Torrid Holdings Inc. has named two veteran retailers to its leadership team.

The apparel and intimates brand for women sizes 10 to 30 has appointed Tim Martin as COO and CFO, effective September 12. He replaces interim CFO Tanner MacDiarmid, who will continue to serve the company on a consulting basis.

In addition, Torrid named Hyon Park as chief technology officer.

Martin joins Torrid from Guitar Center, where he has served as executive VP and CFO, responsible for accounting and finance, real estate, sourcing, distribution and logistics, since 2012. Prior to Guitar Center, Martin was COO/CFO of Land’s End and, before that, CFO of Coldwater Creek.

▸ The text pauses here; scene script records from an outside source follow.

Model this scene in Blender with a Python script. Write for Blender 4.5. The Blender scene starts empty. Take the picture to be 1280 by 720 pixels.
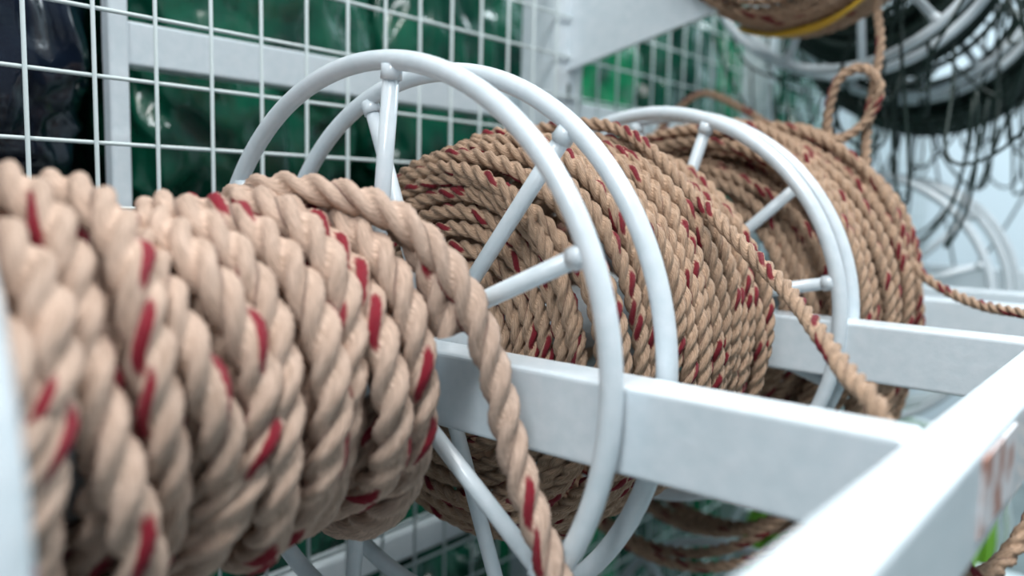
import bpy, bmesh, math, random
import numpy as np
from mathutils import Matrix, Vector, noise as mnoise
random.seed(3); rng=np.random.default_rng(5)
sc=bpy.context.scene
sc.view_settings.view_transform='Standard'
F=1030.; YAW,PITCH,ROLL=.689,.109,.023
AY,AZ=.439,-.110      # spool axis
RR=.2                 # flange radius
# ------------------------------------------------ camera
f=np.array([math.cos(YAW)*math.cos(PITCH),math.sin(YAW)*math.cos(PITCH),-math.sin(PITCH)])
r=np.cross(f,[0,0,1]);r/=np.linalg.norm(r);d=np.cross(f,r)
c,s=math.cos(ROLL),math.sin(ROLL)
r,d=c*r-s*d,s*r+c*d
cam=bpy.data.cameras.new('camera');co=bpy.data.objects.new('camera',cam);sc.collection.objects.link(co)
co.matrix_world=Matrix(((r[0],-d[0],-f[0],0),(r[1],-d[1],-f[1],0),(r[2],-d[2],-f[2],0),(0,0,0,1)))
cam.sensor_width=36;cam.lens=F/1280*36;cam.clip_start=.01
cam.dof.use_dof=True;cam.dof.focus_distance=.60;cam.dof.aperture_fstop=2.8
sc.camera=co
# ------------------------------------------------ materials
def mat(name,col,rough=.4,metal=0,coat=0,spec=.5,noise=None,bump=0,bscale=60,lo=.3,hi=.7):
    m=bpy.data.materials.new(name);m.use_nodes=True;nt=m.node_tree;b=nt.nodes['Principled BSDF']
    b.inputs['Base Color'].default_value=(*col,1);b.inputs['Roughness'].default_value=rough
    b.inputs['Metallic'].default_value=metal;b.inputs['Coat Weight'].default_value=coat
    tc=nt.nodes.new('ShaderNodeTexCoord');n=nt.nodes.new('ShaderNodeTexNoise');n.inputs['Scale'].default_value=bscale
    n.inputs['Detail'].default_value=4
    nt.links.new(tc.outputs['Object'],n.inputs['Vector'])
    if noise:
        cr=nt.nodes.new('ShaderNodeValToRGB');cr.color_ramp.elements[0].position=lo;cr.color_ramp.elements[1].position=hi
        cr.color_ramp.elements[0].color=(*noise,1);cr.color_ramp.elements[1].color=(*col,1)
        nt.links.new(n.outputs['Fac'],cr.inputs['Fac']);nt.links.new(cr.outputs['Color'],b.inputs['Base Color'])
    if bump:
        bp=nt.nodes.new('ShaderNodeBump');bp.inputs['Strength'].default_value=bump;bp.inputs['Distance'].default_value=.005
        nt.links.new(n.outputs['Fac'],bp.inputs['Height']);nt.links.new(bp.outputs['Normal'],b.inputs['Normal'])
    return m
WHITE=mat('white_painted_steel',(.72,.79,.84),.32,coat=.3,noise=(.64,.73,.78),bump=.08,bscale=90)
MESHW=mat('white_coated_wire',(.62,.71,.72),.4)
GREEN=mat('green_plastic_film',(.008,.13,.072),.22,coat=.6,noise=(.003,.04,.03),bump=.5,bscale=14)
GREEN2=mat('bright_green_film',(.02,.34,.14),.25,coat=.5,noise=(.01,.15,.08),bump=.5,bscale=16)
NAVY=mat('black_plastic_film',(.006,.012,.03),.18,coat=.7,noise=(.002,.003,.008),bump=.5,bscale=18)
CORD=mat('dark_green_cord',(.003,.018,.013),.5)
LIME=mat('lime_green_hose',(.22,.50,.05),.35)
FLOOR=mat('floor_tile',(.20,.24,.24),.3,noise=(.12,.15,.15),bscale=3)
WALL=mat('pale_wall',(.74,.84,.90),.8,noise=(.66,.76,.82),bscale=2)
WALLD=mat('store_wall',(.06,.10,.10),.8,noise=(.04,.06,.06),bscale=2)
YEL=mat('yellow_tape',(.75,.45,.03),.35)
RUST=mat('old_sticker',(.40,.20,.15),.7,noise=(.70,.70,.72),bscale=38,lo=.45,hi=.6)

def rope_mat(name,base,dark,red,period=3.6,amount=.20,fib=12.):
    m=bpy.data.materials.new(name);m.use_nodes=True;nt=m.node_tree;N=nt.nodes;L=nt.links;b=N['Principled BSDF']
    at=N.new('ShaderNodeAttribute');at.attribute_name='ruv';sp=N.new('ShaderNodeSeparateXYZ');L.new(at.outputs['Vector'],sp.inputs[0])
    def M(op,a,bb=None,cc=None):
        n=N.new('ShaderNodeMath');n.operation=op
        for i,v in enumerate((a,bb,cc)):
            if v is None: continue
            if isinstance(v,(int,float)): n.inputs[i].default_value=v
            else: L.new(v,n.inputs[i])
        return n.outputs[0]
    u,v=sp.outputs[0],sp.outputs[1]
    k=M('FLOOR',v);a=M('FRACT',v)
    ph=M('ADD',M('DIVIDE',u,period),M('MULTIPLY',k,.371))
    cell=M('FLOOR',ph)
    wn=N.new('ShaderNodeTexWhiteNoise');wn.noise_dimensions='2D';cv=N.new('ShaderNodeCombineXYZ');L.new(cell,cv.inputs[0]);L.new(k,cv.inputs[1]);L.new(cv.outputs[0],wn.inputs['Vector'])
    t=M('SUBTRACT',M('FRACT',ph),M('MULTIPLY',wn.outputs['Value'],.45))
    LEN=.44
    tn=M('DIVIDE',t,LEN/period)
    cx=M('SUBTRACT',tn,.5);ca=M('SUBTRACT',a,M('ADD',.5,M('MULTIPLY',cx,-2.0*LEN)))
    e=M('ADD',M('POWER',M('ABSOLUTE',M('MULTIPLY',cx,2.)),1.8),M('POWER',M('ABSOLUTE',M('DIVIDE',ca,amount)),2.))
    fv=N.new('ShaderNodeCombineXYZ');L.new(M('MULTIPLY',u,3.),fv.inputs[0]);L.new(M('ADD',M('MULTIPLY',v,fib),M('MULTIPLY',u,fib*2.2)),fv.inputs[1])
    fn=N.new('ShaderNodeTexNoise');fn.inputs['Scale'].default_value=1.6;fn.inputs['Detail'].default_value=3;fn.inputs['Roughness'].default_value=.7;L.new(fv.outputs[0],fn.inputs['Vector'])
    mask=N.new('ShaderNodeMapRange');mask.inputs['From Min'].default_value=1.25;mask.inputs['From Max'].default_value=.8
    L.new(M('ADD',e,M('MULTIPLY',M('SUBTRACT',fn.outputs['Fac'],.5),1.3)),mask.inputs['Value'])
    cr=N.new('ShaderNodeValToRGB');E=cr.color_ramp.elements
    E[0].position=.35;E[0].color=(*dark,1);E[1].position=.60;E[1].color=(*base,1);L.new(fn.outputs['Fac'],cr.inputs['Fac'])
    mix=N.new('ShaderNodeMix');mix.data_type='RGBA';L.new(mask.outputs[0],mix.inputs['Factor']);L.new(cr.outputs['Color'],mix.inputs['A']);mix.inputs['B'].default_value=(*red,1)
    L.new(mix.outputs['Result'],b.inputs['Base Color']);b.inputs['Roughness'].default_value=.65;b.inputs['Specular IOR Level'].default_value=.3
    b.inputs['Sheen Weight'].default_value=.1
    bp=N.new('ShaderNodeBump');bp.inputs['Strength'].default_value=1.;bp.inputs['Distance'].default_value=.0018
    L.new(fn.outputs['Fac'],bp.inputs['Height']);L.new(bp.outputs['Normal'],b.inputs['Normal'])
    return m
ROPE=rope_mat('tan_twisted_rope',(.80,.595,.475),(.43,.285,.205),(.28,.004,.02),period=1.6,amount=.21,fib=17.)
ROPE2=rope_mat('tan_twisted_rope_fine',(.66,.455,.315),(.30,.18,.11),(.22,.004,.015),period=1.75,amount=.24)
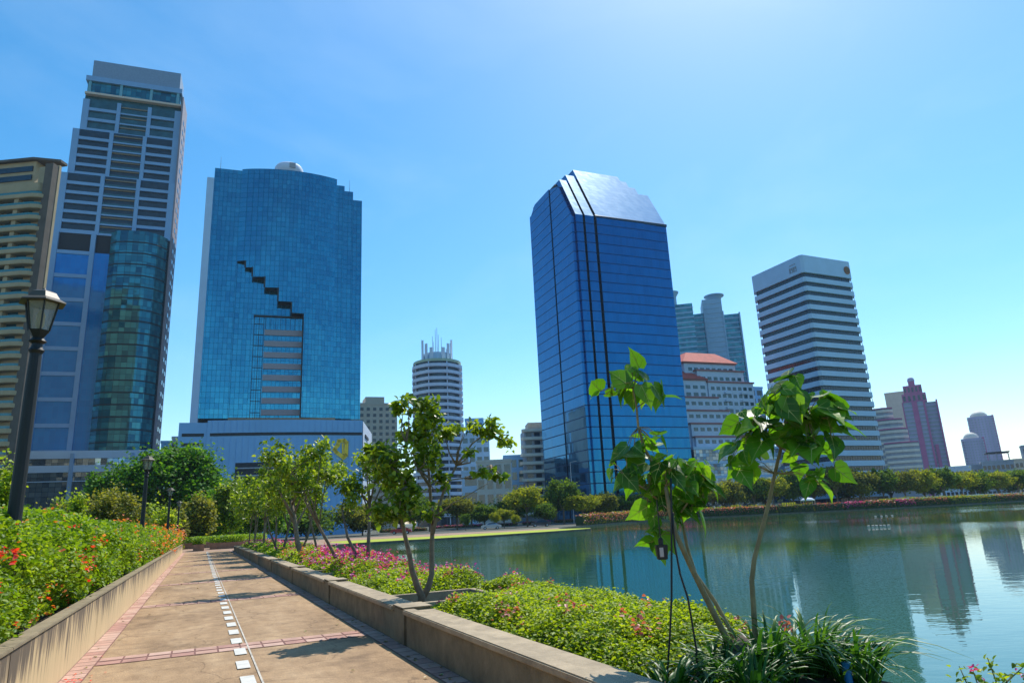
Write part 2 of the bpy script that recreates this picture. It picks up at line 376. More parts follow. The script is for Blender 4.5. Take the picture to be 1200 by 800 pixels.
mm1 = nd(nt, 'ShaderNodeMix', data_type='RGBA', blend_type='MULTIPLY'); mm1.inputs[0].default_value = 1; L.new(r1.outputs[0], mm1.inputs[6]); L.new(r2.outputs[0], mm1.inputs[7])
mm2 = nd(nt, 'ShaderNodeMix', data_type='RGBA', blend_type='MULTIPLY'); mm2.inputs[0].default_value = 1; L.new(mm1.outputs[2], mm2.inputs[6]); L.new(r3.outputs[0], mm2.inputs[7])
vor = nd(nt, 'ShaderNodeTexVoronoi', Scale=0.55); vor.feature = 'DISTANCE_TO_EDGE'
nw = nd(nt, 'ShaderNodeTexNoise', Scale=1.6, Detail=5.0); L.new(tc.outputs['Object'], nw.inputs['Vector'])
wv = nd(nt, 'ShaderNodeMix', data_type='RGBA', blend_type='ADD'); wv.inputs[0].default_value = 0.7; L.new(tc.outputs['Object'], wv.inputs[6]); L.new(nw.outputs['Color'], wv.inputs[7]); L.new(wv.outputs[2], vor.inputs['Vector'])
rc = ramp(nt, [(0.0, (0.5, 0.47, 0.44)), (0.006, (0.8, 0.78, 0.76)), (0.012, (1, 1, 1))]); L.new(vor.outputs['Distance'], rc.inputs[0])
mm3 = nd(nt, 'ShaderNodeMix', data_type='RGBA', blend_type='MULTIPLY'); mm3.inputs[0].default_value = .8; L.new(mm2.outputs[2], mm3.inputs[6]); L.new(rc.outputs[0], mm3.inputs[7])
nst = nd(nt, 'ShaderNodeTexNoise', Scale=0.35, Detail=7.0, Roughness=0.75); L.new(tc.outputs['Object'], nst.inputs['Vector'])
rst = ramp(nt, [(0.36, (0.66, 0.64, 0.63)), (0.47, (0.95, 0.95, 0.95)), (0.62, (1.0, 1.0, 1.0)), (0.72, (1.16, 1.15, 1.16))]); L.new(nst.outputs['Fac'], rst.inputs[0])
mm4 = nd(nt, 'ShaderNodeMix', data_type='RGBA', blend_type='MULTIPLY'); mm4.inputs[0].default_value = 1; L.new(mm3.outputs[2], mm4.inputs[6]); L.new(rst.outputs[0], mm4.inputs[7])
L.new(mm4.outputs[2], p.inputs['Base Color']); p.inputs['Roughness'].default_value = 0.85
bb = nd(nt, 'ShaderNodeBump', Strength=0.4, Distance=0.006); L.new(nb.outputs['Fac'], bb.inputs['Height']); L.new(bb.outputs[0], p.inputs['Normal'])
M['aggregate'] = m
M['pink_tile'] = simple('pink_tile', (0.46, 0.27, 0.2), 0.8, var=0.22, scale=5)
M['red_joint'] = simple('red_joint', (0.2, 0.09, 0.07), 0.85, var=0.3, scale=6)
M['road_paint'] = simple('road_paint', (0.60, 0.58, 0.52), 0.75, var=0.14, scale=7)
M['paint_line'] = simple('paint_line', (0.5, 0.45, 0.37), 0.8, var=0.35, scale=6)

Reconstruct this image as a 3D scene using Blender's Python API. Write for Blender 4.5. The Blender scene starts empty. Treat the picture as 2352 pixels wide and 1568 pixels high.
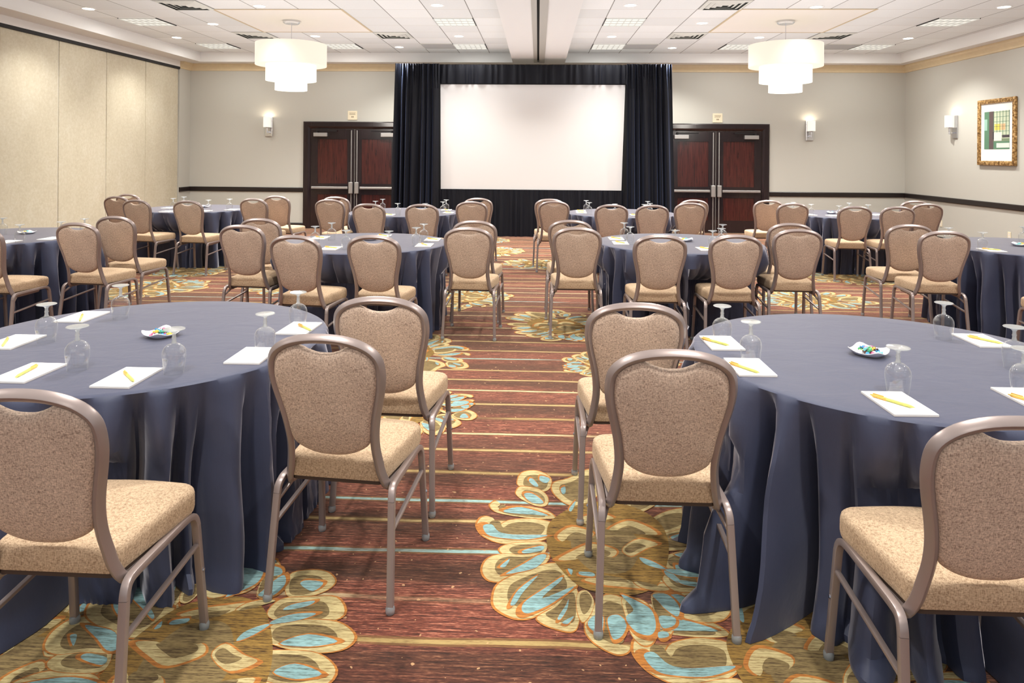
import bpy, bmesh, math, random
from mathutils import Vector, Matrix
random.seed(7)
PI = math.pi
scene = bpy.context.scene
COL = scene.collection

# ------------------------------------------------------------------ camera model (also used to read positions off the photograph)
F = 1600.0; H = 1.58; CX = 1176.0; HY = 355.06; RHO = 0.0075; TH = math.atan(60 / F)
def ray(x, y):
    px, py = x - CX, y - HY
    c, s = math.cos(RHO), math.sin(RHO)
    xr, yr = c*px + s*py, -s*px + c*py
    return (-math.sin(TH)*F + math.cos(TH)*xr, math.cos(TH)*F + math.sin(TH)*xr, -yr)
def atz(x, y, z):
    d = ray(x, y); t = (z - H)/d[2]
    return (d[0]*t, d[1]*t)

cam = bpy.data.cameras.new('camera'); camo = bpy.data.objects.new('camera', cam); COL.objects.link(camo)
cam.sensor_width = 36; cam.lens = 36*F/2352; cam.shift_y = -(784 - HY)/2352; cam.clip_end = 80; cam.clip_start = .05
camo.matrix_world = Matrix.Translation((0, 0, H)) @ Matrix.Rotation(TH, 4, 'Z') @ Matrix.Rotation(PI/2, 4, 'X') @ Matrix.Rotation(RHO, 4, 'Z')
scene.camera = camo

# ------------------------------------------------------------------ materials
def lin(c):
    return tuple(((v/255)/12.92 if v/255 <= .04045 else ((v/255 + .055)/1.055)**2.4) for v in c)
class NT:
    def __init__(s, name):
        s.m = bpy.data.materials.new(name); s.m.use_nodes = True
        s.t = s.m.node_tree; s.t.nodes.clear()
        s.out = s.n('ShaderNodeOutputMaterial')
    def n(s, typ, **kw):
        nd = s.t.nodes.new(typ)
        for k, v in kw.items(): setattr(nd, k, v)
        return nd
    def l(s, a, b): s.t.links.new(a, b)
    def math(s, op, a, b=None, c=None, clamp=False):
        nd = s.n('ShaderNodeMath', operation=op, use_clamp=clamp)
        for i, v in enumerate((a, b, c)):
            if v is None: continue
            if isinstance(v, (int, float)): nd.inputs[i].default_value = v
            else: s.l(v, nd.inputs[i])
        return nd.outputs[0]
    def mix(s, fac, a, b, blend='MIX'):
        nd = s.n('ShaderNodeMix', data_type='RGBA', blend_type=blend)
        for i, v in ((0, fac), (6, a), (7, b)):
            if isinstance(v, (int, float)): nd.inputs[i].default_value = v
            elif isinstance(v, tuple): nd.inputs[i].default_value = (*v[:3], 1)
            else: s.l(v, nd.inputs[i])
        return nd.outputs[2]
    def ramp(s, fac, stops, interp='LINEAR'):
        nd = s.n('ShaderNodeValToRGB'); nd.color_ramp.interpolation = interp
        e = nd.color_ramp.elements
        while len(e) < len(stops): e.new(.5)
        for i, (p, c) in enumerate(stops):
            e[i].position = p; e[i].color = (*c[:3], 1) if isinstance(c, tuple) else (c, c, c, 1)
        s.l(fac, nd.inputs[0]); return nd.outputs[0]
    def noise(s, vec, scale, detail=2, rough=.5, dist=0, dim='3D'):
        nd = s.n('ShaderNodeTexNoise', noise_dimensions=dim)
        nd.inputs['Scale'].default_value = scale; nd.inputs['Detail'].default_value = detail
        nd.inputs['Roughness'].default_value = rough; nd.inputs['Distortion'].default_value = dist
        if vec is not None: s.l(vec, nd.inputs['Vector'])
        return nd.outputs[0]
    def mapping(s, vec, scale=(1, 1, 1), loc=(0, 0, 0)):
        nd = s.n('ShaderNodeMapping'); nd.inputs['Scale'].default_value = scale; nd.inputs['Location'].default_value = loc
        s.l(vec, nd.inputs['Vector']); return nd.outputs[0]
    def coord(s, kind='Object'): return s.n('ShaderNodeTexCoord').outputs[kind]
    def bump(s, h, strength=.2, dist=.01):
        nd = s.n('ShaderNodeBump'); nd.inputs['Strength'].default_value = strength; nd.inputs['Distance'].default_value = dist
        s.l(h, nd.inputs['Height']); return nd.outputs[0]
    def bsdf(s, color, rough=.6, metal=0, spec=.5, normal=None, sheen=0, sheen_tint=None, emit=None, estr=0, coat=0, trans=0, ior=1.45, sheen_rough=.5, aniso=0):
        b = s.n('ShaderNodeBsdfPrincipled')
        def setv(k, v):
            if isinstance(v, (int, float)): b.inputs[k].default_value = v
            elif isinstance(v, tuple): b.inputs[k].default_value = (*v[:3], 1)
            else: s.l(v, b.inputs[k])
        setv('Base Color', color); setv('Roughness', rough); setv('Metallic', metal); setv('Specular IOR Level', spec)
        b.inputs['IOR'].default_value = ior
        if normal is not None: s.l(normal, b.inputs['Normal'])
        if sheen:
            b.inputs['Sheen Weight'].default_value = sheen; b.inputs['Sheen Roughness'].default_value = sheen_rough
            if sheen_tint: b.inputs['Sheen Tint'].default_value = (*sheen_tint, 1)
        if coat: b.inputs['Coat Weight'].default_value = coat; b.inputs['Coat Roughness'].default_value = .12
        if emit is not None: setv('Emission Color', emit); b.inputs['Emission Strength'].default_value = estr
        if trans: b.inputs['Transmission Weight'].default_value = trans
        s.l(b.outputs[0], s.out.inputs[0]); return b
def simple(name, rgb, rough=.5, metal=0, spec=.5, noise=0, nscale=40, bump=0, **kw):
    t = NT(name); c = lin(rgb); v = t.coord()
    nz = t.noise(v, nscale, 3)
    col = t.mix(t.math('MULTIPLY', nz, noise), c, tuple(x*.45 for x in c)) if noise else c
    nrm = t.bump(nz, bump, .002) if bump else None
    t.bsdf(col, rough, metal, spec, nrm, **kw); return t.m
def emitter(name, rgb, strength, base=.25):
    t = NT(name); t.bsdf(tuple(v*base for v in lin(rgb)), .6, emit=lin(rgb), estr=strength); return t.m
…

Park joins Torrid from Belk, where he has served as executive VP, chief information officer since 2016. (In May, Lisa Harper, who served as CEO of Belk from 2016 to 2012, took the reins of Torrid.)

Prior to Belk, Park was executive VP and chief information officer at Tailored Brands, from 2011 to 2016.  Before that, he was with Gymboree.

Park will report to Martin and will lead the information technology team including software and applications, infrastructure and security, governance, and business intelligence.

“As we continue to grow and scale our business, we are building a world-class leadership team to support our continued sustainable and profitable growth,” stated Harper. “I am very excited to welcome Tim who is a seasoned leader known for his analytical acumen, strategic orientation, and proven ability to drive results. His expertise will be invaluable to our operations, and he will be a valued strategic partner to me and the entire leadership team. I also want to welcome Hyon Park who will be joining us as our chief technology officer. Hyon will be pivotal in helping build more robust technology and digital capabilities.”

Second Quarter Update
Citing the “current macro environment,” Torrid cut its second-quarter sales guidance to a range between $335 million and $340 million, down from its prior forecast of $350 million to $360 million. The retailer expects its adjusted earnings before interest, taxes, depreciation and amortization to be between $49 million and $51 million, down from its prior forecast of $53 million to $58 million.

“Although our web traffic trends have been consistent, store traffic trends slowed in July and shipping disruptions caused by upgrades to our distribution platform during the quarter created unanticipated headwinds,” said Harper. “The increased capacity in our fulfillment center is now operational and customers are receiving their orders as expected. Additionally, we were able to clear our projected levels of excess inventory and expect to have assortments in a balanced position by mid-September.”